Não sei exatamente em que idade as pessoas com transtornos psicóticos começam a ser visitadas por delírios. Só consigo rememorar as imagens que vi em filmes de personagens em extremo sofrimento, tentando se livrar das vozes e imagens que os assaltavam, impedindo que vivessem suas vidas de forma autônoma, minimamente felizes e despreocupados.
Comigo aconteceu há alguns anos. Não, não estou psicótica, mas também tenho ouvido vozes. São vozes que não me deixam mais viver tranquila e feliz com as banalidades da vida. 
Acho que isto começou já mais madura, quando decidi me conhecer mais um pouco. Quando comecei a futricar na minha história e vivências muito antigas, lá quase no comecinho de tudo. 
Some-se a isto uma vida profissional recheada de encontros com pobreza, violência intra e extrafamiliar, abandonos de diversas naturezas e com a dificuldade que alguns semelhantes vivem para conquistar um pedacinho de lugar ao sol, na maioria das vezes, sem sucesso.
É sair na rua, ver uma criança mendigando, para ver a imagem de meus filhos quando pequenos no lugar e ficar tentando imaginar como é a vida dela quando não está ali na sinaleira.  É ver aquelas cenas de extermínio em favelas e não conseguir mais enxergar aqueles adolescentes como delinquentes do mal. 
E tem também o outro lado: Se eles ferirem, matarem alguém que amo vou execrá-los e desejar que morram, sofram, sejam vilipendiados no presídio. Mas tenho certeza que estas malditas vozes que tem me atormentado não vão me deixar em paz.

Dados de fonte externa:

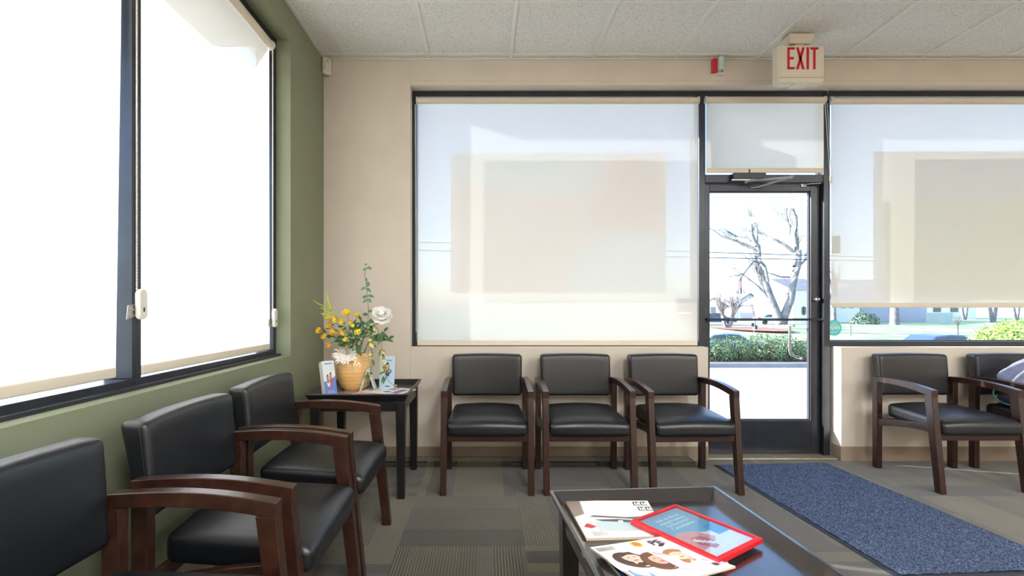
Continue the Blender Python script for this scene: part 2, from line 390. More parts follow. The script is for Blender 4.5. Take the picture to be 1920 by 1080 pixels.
# baseboards
struct(MB().box(XW, DX0, YW - .006, YW, 0, .108).build('baseboard_back', M['base'], bevel=.002))
struct(MB().box(DX1, XR, YW - .006, YW, 0, .108).box(DX1 - .005, DX1, YW - .006, SY, 0, .108).build('baseboard_right', M['base'], bevel=.002))
struct(MB().box(XW, XW + .006, YB, YW, 0, .108).build('baseboard_left', M['base'], bevel=.002))
# roof slab + eaves outside
struct(MB().box(XW - .55, XR + .4, YB - .4, YW + .62, 3.06, 3.3).build('roof', M['concrete']))
aw = MB().box(-2.35, XW - .20, -1.0, 2.91, 2.722, 2.80)
struct(aw.build('trim_4', M['bronze']))
# carpeted ledge along the far wall
struct(MB().box(XW, 1.51, 3.447, YW - .006, 0, .041).build('trim_5', M['ledge'], bevel=.008))
# threshold
struct(MB().box(1.66, 2.64, 3.60, 3.80, 0, .014).build('trim_6', M['alu'], bevel=.004))

def frame_back(name, x0, x1, z0, z1, fl, fr, fb, ft, depth=(SY, 3.770)):
    y0, y1 = depth
    b = MB().box(x0, x0 + fl, y0, y1, z0, z1).box(x1 - fr, x1, y0, y1, z0, z1)
    b.box(x0 + fl, x1 - fr, y0, y1, z0, z0 + fb).box(x0 + fl, x1 - fr, y0, y1, z1 - ft, z1)
    e = (.006)
    o = struct(b.build(name, M['bronze'], bevel=.002))
    p = MB().box(x0 + fl, x1 - fr, GY, GY + .006, z0 + fb, z1 - ft).build('pane', M['glass'], o)
    gk = MB()
    for (a0, a1, c0, c1) in ((x0 + fl, x1 - fr, z0 + fb, z0 + fb + e), (x0 + fl, x1 - fr, z1 - ft - e, z1 - ft), (x0 + fl, x0 + fl + e, z0 + fb, z1 - ft), (x1 - fr - e, x1 - fr, z0 + fb, z1 - ft)):
        gk.box(a0, a1, GY - .012, GY + .018, c0, c1)
    gk.build('gasket', M['rubber'], o)
    return o
w2 = frame_back('window_2', -.566, 1.680, .845, 2.80, .038, .048, .040, .043)
w3 = frame_back('window_3', 2.5875, 5.60, .845, 2.80, .048, .05, .040, .043)
# transom and door frame between the two mullions
w4 = frame_back('window_4', 1.680, 2.5875, 2.10, 2.80, .003, .003, .06, .043)
jb = MB().box(1.632, 1.680, SY, 3.77, 0, .845).box(1.632, 1.700, 3.7705, 3.835, 0.0, 2.5).box(2.5875, 2.636, SY, 3.77, 0, .845)  # left jamb deepened outward, unseen, to keep sun off the floor
jb.box(1.680, 1.700, 3.765, 3.80, 0.014, 2.10).box(2.567, 2.5875, 3.765, 3.80, 0.014, 2.10)
struct(jb.build('trim_7', M['bronze'], bevel=.002))
# glazed door leaf
d = empty('door_1', (1.684, 3.74, 0)); struct(d)
L = MB(); W_, Y0, Y1 = .900, -.025, .02
L.box(0, .049, Y0, Y1, .016, 2.096).box(.829, W_, Y0, Y1, .016, 2.096).box(.049, .829, Y0, Y1, 2.041, 2.096).box(.049, .829, Y0, Y1, .016, .271)
L.build('door_leaf', M['bronze'], d, bevel=.003)
MB().box(.049, .829, -.003, .003, .271, 2.041).build('pane', M['glass'], d)
MB().box(.049, .829, -.012, .012, .271, .277).box(.049, .829, -.012, .012, 2.035, 2.041).box(.049, .055, -.012, .012, .277, 2.035).box(.823, .829, -.012, .012, .277, 2.035).build('gasket', M['rubber'], d)
MB().tube([(.02, -.03, 1.052), (.02, -.075, 1.052), (.04, -.085, 1.052), (.86, -.085, 1.052), (.88, -.075, 1.052), (.88, -.03, 1.052)], .0095, 10).build('push_bar', M['bronze'], d, 40)
MB().tube([(.73, .02, 1.00), (.73, .07, 1.00), (.73, .075, .98), (.73, .075, .80), (.74, .075, .77), (.80, .07, .745), (.80, .02, .745)], .010, 10).build('door_handle', M['steel'], d, 40)
k = MB().tube([(.865, -.025, 1.205), (.865, -.045, 1.205)], .018, 16).sphere((.865, -.05, 1.205), .017, 12, 8).build('lock_cylinder', M['steel'], d, 40)
MB().box(.895, .9, -.024, -.01, .95, 1.3).build('lock_strike', M['steel'], d)
# closer: body on the transom bar, arms
cb = MB().box(.19, .44, -.105, -.062, 2.118, 2.162).tube([(.32, -.08, 2.165), (.32, -.08, 2.195)], .012, 12)

cb.build('door_closer', M['bronze'], d, 40, bevel=.004)
MB().box(.18, .42, -.103, -.064, 2.104, 2.1179).build('closer_cover', M['steel'], d, bevel=.003)
MB().tube([(.30, -.085, 2.105), (.42, -.16, 2.10), (.56, -.22, 2.10)], .0075, 8).tube([(.56, -.22, 2.10), (.40, -.05, 2.07), (.36, -.03, 2.068)], .0075, 8).sphere((.56, -.22, 2.10), .014, 8, 6).sphere((.30, -.085, 2.105), .016, 8, 6).build('closer_arm', M['steel'], d, 60)
MB().tube([(.76, -.03, 2.085), (.80, -.055, 2.09), (.885, -.055, 2.095)], .006, 8).box(.75, .79, -.035, -.025, 2.075, 2.095).build('door_catch', M['steel'], d, 60)

# left wall windows (frame front X=-1.293)
FX = -1.293; FXo = -1.40; GXl = -1.37
lf = MB()
lf.box(FXo, FX, LY0, 1.785, OZ0 - .003, .885).box(FXo, FX, LY0, 1.785, 2.757, OZ1).box(FXo, FX, LY0, LY0 + .04, .885, 2.757).box(FXo, FX, 1.762, 1.785, .885, 2.757)
lf.box(FX + .0001, FX + .03, LY0, 1.785, OZ0 - .002, .862)
w1 = struct(lf.build('window_1', M['bronze'], bevel=.002)); MB().box(GXl - .006, GXl, LY0 + .04, 1.762, .885, 2.757).build('pane', M['glass'], w1)
lf = MB()
lf.box(FXo, FX, 1.785, LY1, OZ0 - .003, .885).box(FXo, FX, 1.785, LY1, 2.757, OZ1).box(FXo, FX, 1.785, 1.808, .885, 2.757).box(FXo, FX, 2.935, LY1, .885, 2.757)
lf.box(FX + .0001, FX + .03, 1.785, LY1, OZ0 - .002, .862)
w5 = struct(lf.build('window_5', M['bronze'], bevel=.002)); MB().box(GXl - .006, GXl, 1.808, 2.935, .885, 2.757).build('pane', M['glass'], w5)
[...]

Porque diabos não consigo continuar desprezando, sem questionar, aquela deputada que insiste em transformar pequenos criminosos em vítimas? Quero odiar a infeliz, vão embora vozes malditas! 

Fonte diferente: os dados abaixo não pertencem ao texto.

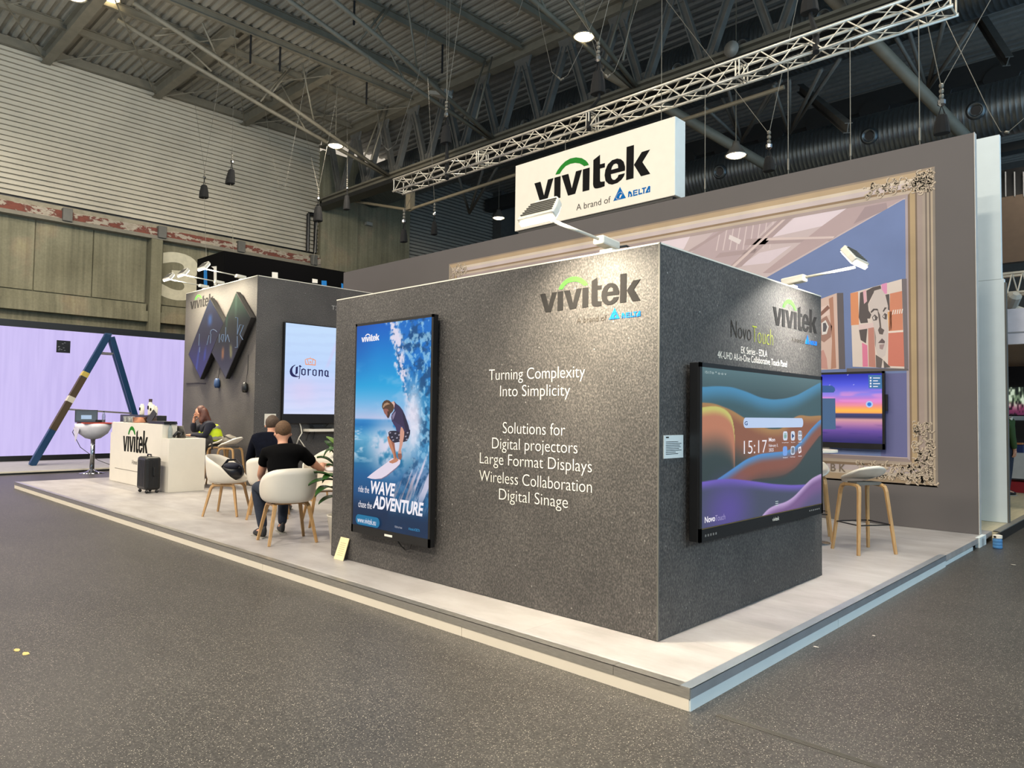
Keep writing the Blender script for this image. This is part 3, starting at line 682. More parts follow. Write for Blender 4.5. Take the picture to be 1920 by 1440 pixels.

E o pior, elas aparecem também quando vou comer. Dia desses, em um churrasco, me peguei lembrando de um filme em que uma criancinha se apega a determinado porquinho e não deixa que o matem para virar comida. A criança é elevada à alma do bem, enquanto come os demais bichinhos pelos quais não se afeiçoou especificamente. 

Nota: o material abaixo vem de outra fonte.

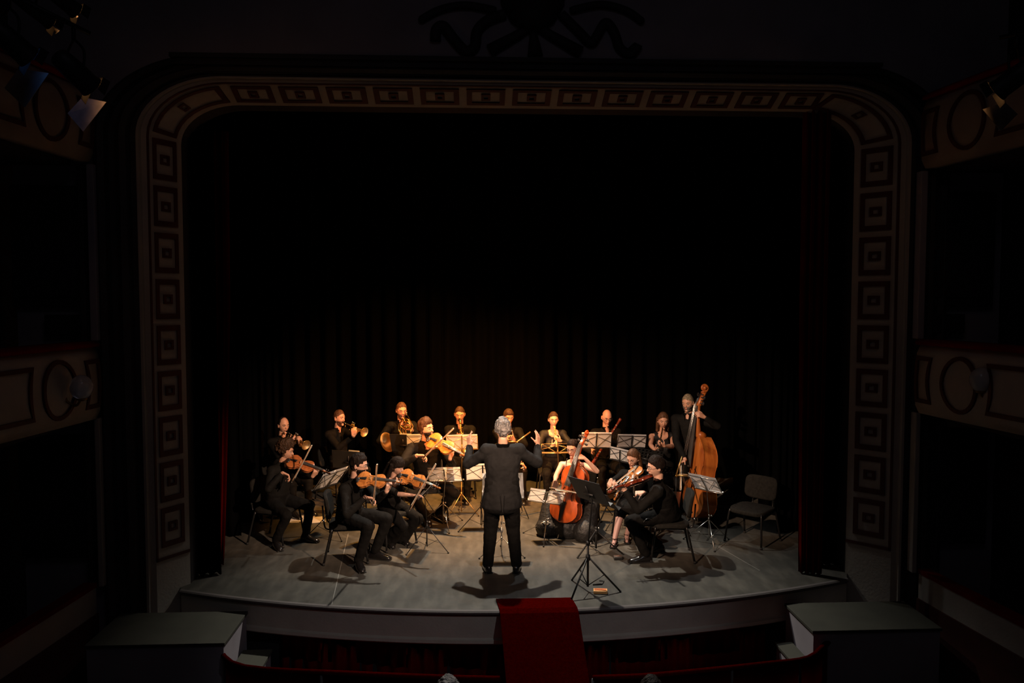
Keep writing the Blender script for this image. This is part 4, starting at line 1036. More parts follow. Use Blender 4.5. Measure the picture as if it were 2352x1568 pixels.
def saxophone(mouth, bottom, side_, front, label):
    Mo, Bo = V(mouth), V(bottom); Z = (Bo-Mo).normalized(); F_ = V(front); F_ = (F_-Z*F_.dot(Z)).normalized(); X = F_.cross(Z); L = (Bo-Mo).length
    root = thing('saxophone', Bo, label, 'saxophone'); P = lambda x, y, z: Mo+X*x+F_*y+Z*z; m = M['brass']
    bm = bmesh.new(); tube(bm, [P(0, 0, 0), P(0, .05, .01)], [.008, .011], 10); bmobj('mouthpiece', bm, M['ebony'], root, True)
    bm = bmesh.new(); tube(bm, smooth3([P(0, .04, .008), P(0, .09, .0), P(0, .13, .03), P(0, .145, .09)]), [.010+.0012*i/2 for i in range(16)], 12); bmobj('crook', bm, m, root, True)
    bm = bmesh.new(); pts = smooth3([P(0, .145, .09), P(0, .145, .25), P(0, .145, .40), P(0, .145, L-.08), P(0, .15, L-.02), P(0, .19, L+.02), P(0, .23, L-.02), P(0, .24, L-.08), P(0, .245, L-.22), P(0, .265, L-.32)], 3)
    n = len(pts); rs = [.011+.042*(i/(n-1))**1.3 for i in range(n)]; rs[-1] = .078; rs[-2] = .068; rs[-3] = .058
    tube(bm, pts, rs, 18); bmobj('body', bm, m, root, True)
    bm = bmesh.new(); e = P(0, .265, L-.32); d = (pts[-1]-pts[-2]).normalized(); lathe(bm, e-d*.004, d, [(0, .078), (.004, .081), (.007, .078)], 24, cap=False); bmobj('bell_rim', bm, m, root, True)
    for i in range(9):
        z = .16+(L-.30)*i/9; bm = bmesh.new(); sx = (-1 if i % 2 else 1)
        lathe(bm, P(sx*.016, .145+.018, z), F_+X*sx*.4, [(0, .010), (.006, .011), (.008, .006)], 12); bmobj('key', bm, m, root, True)
    for sx in (-1, 1):
        bm = bmesh.new(); tube(bm, [P(sx*.026, .15, .15), P(sx*.034, .15, L-.1)], .003, 6); bmobj('key_rod', bm, m, root, True)
def pipe(name, top, bottom, prof, m, label, cat, keym=None, nkeys=8, side_=V((0, -1, 0)), reed=None):
    T, B = V(top), V(bottom); Z = (B-T).normalized(); S = (side_-Z*side_.dot(Z)).normalized(); X = Z.cross(S); L = (B-T).length
    root = thing(name, T, label, cat)
    bm = bmesh.new(); lathe(bm, T, Z, [(h*L, r) for h, r in prof], 16); bmobj('tube', bm, m, root, True)
    km = keym or M['silver']
    for h in (.12, .33, .62, .9):
        r = np.interp(h, [p[0] for p in prof], [p[1] for p in prof]); bm = bmesh.new(); lathe(bm, T+Z*h*L, Z, [(0, r+.0005), (.001, r+.0025), (.012, r+.0025), (.013, r+.0005)], 16); bmobj('ring', bm, km, root, True)
    for i in range(nkeys):
        h = .2+.62*i/nkeys; r = float(np.interp(h, [p[0] for p in prof], [p[1] for p in prof])); c = T+Z*h*L
        bm = bmesh.new(); lathe(bm, c+S*(r+.001), S, [(0, .006), (.003, .0075), (.005, .004)], 10); tube(bm, [c+S*(r+.003)+X*.004, c+S*(r+.004)+X*.012+Z*.02], .0018, 5); bmobj('key', bm, km, root, True)
    if reed:
        bm = bmesh.new(); tube(bm, smooth3([V(p) for p in reed]), .0032, 6); bmobj('reed_crook', bm, M['silver'], root, True)
CLAR = [(0, .006), (.04, .010), (.10, .0125), (.13, .015), (.16, .014), (.5, .0145), (.86, .016), (.93, .022), (1, .031)]
OBOE = [(0, .0035), (.06, .004), (.10, .009), (.35, .0105), (.7, .0125), (.88, .015), (.95, .020), (1, .023)]
RECO = [(0, .009), (.05, .012), (.14, .014), (.18, .0165), (.22, .0125), (.6, .012), (.9, .014), (1, .019)]
BASN = [(0, .022), (.03, .024), (.05, .018), (.1, .017), (.35, .018), (.37, .022), (.39, .019), (.7, .024), (.85, .027), (1, .026)]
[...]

Não é que criei na minha mente a cena das histórias de ficção naturalista, em que bichos vestidos de gente se alimentam de humanos? Não é que vi pequenas crianças presas no chiqueiro, sujas e enlameadas, esperando o abate?
Não estou aguentando mais. Tem remédio para isto? Não quero mais que estas vozes me façam responder a qualquer postagem nas redes sociais que sugiram preconceito ou soberba. Não quero mais perder amigos. Alguém poderia me ajudar?